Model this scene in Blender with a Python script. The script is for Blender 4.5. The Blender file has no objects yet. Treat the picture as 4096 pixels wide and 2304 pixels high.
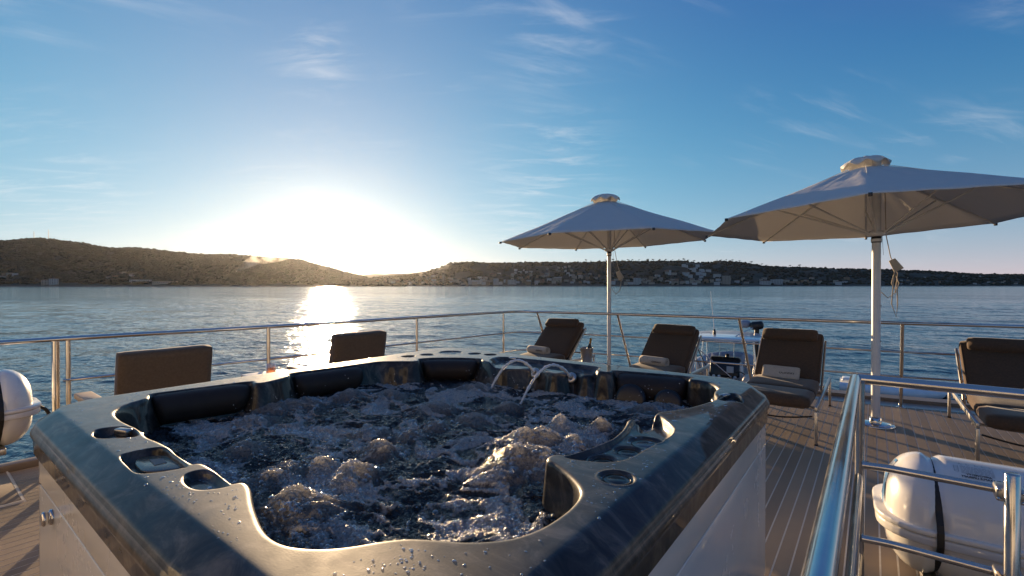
import bpy, bmesh, math, random
import numpy as np
from mathutils import Vector, Matrix
R = math.radians
SC = bpy.context.scene
COL = SC.collection

# ---------------------------------------------------------------- camera, sky, sun, exposure
FPX = 1880.0
YAW, PITCH, CAMZ = R(37.5), R(-0.366), 1.5
cam_d = bpy.data.cameras.new("camera")
cam_d.sensor_width = 36.0
cam_d.lens = 36.0 * FPX / 4096.0
cam_d.clip_start, cam_d.clip_end = 0.02, 60000.0
cam = bpy.data.objects.new("camera", cam_d)
cam.location = (0, 0, CAMZ)
cam.rotation_euler = (R(90) + PITCH, 0, YAW)
COL.objects.link(cam)
SC.camera = cam

SUN_EL, SUN_AZ = R(5.0), R(37.5 + 21.4)            # azimuth counted from +Y towards -X
SUN_DIR = Vector((-math.sin(SUN_AZ) * math.cos(SUN_EL), math.cos(SUN_AZ) * math.cos(SUN_EL), math.sin(SUN_EL)))
world = bpy.data.worlds.new("World")
SC.world = world
world.use_nodes = True
SKY_STRENGTH = 0.063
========
**Direction**.
Omit the pictures, then output the rest of the listing exactly.

**Task result**.
Model this scene in Blender with a Python script. The script is for Blender 4.5. The Blender file has no objects yet. Treat the picture as 4096 pixels wide and 2304 pixels high.
import bpy, bmesh, math, random
import numpy as np
from mathutils import Vector, Matrix
R = math.radians
SC = bpy.context.scene
COL = SC.collection

# ---------------------------------------------------------------- camera, sky, sun, exposure
FPX = 1880.0
YAW, PITCH, CAMZ = R(37.5), R(-0.366), 1.5
cam_d = bpy.data.cameras.new("camera")
cam_d.sensor_width = 36.0
cam_d.lens = 36.0 * FPX / 4096.0
cam_d.clip_start, cam_d.clip_end = 0.02, 60000.0
cam = bpy.data.objects.new("camera", cam_d)
cam.location = (0, 0, CAMZ)
cam.rotation_euler = (R(90) + PITCH, 0, YAW)
COL.objects.link(cam)
SC.camera = cam

SUN_EL, SUN_AZ = R(5.0), R(37.5 + 21.4)            # azimuth counted from +Y towards -X
SUN_DIR = Vector((-math.sin(SUN_AZ) * math.cos(SUN_EL), math.cos(SUN_AZ) * math.cos(SUN_EL), math.sin(SUN_EL)))
world = bpy.data.worlds.new("World")
SC.world = world
world.use_nodes = True
SKY_STRENGTH = 0.063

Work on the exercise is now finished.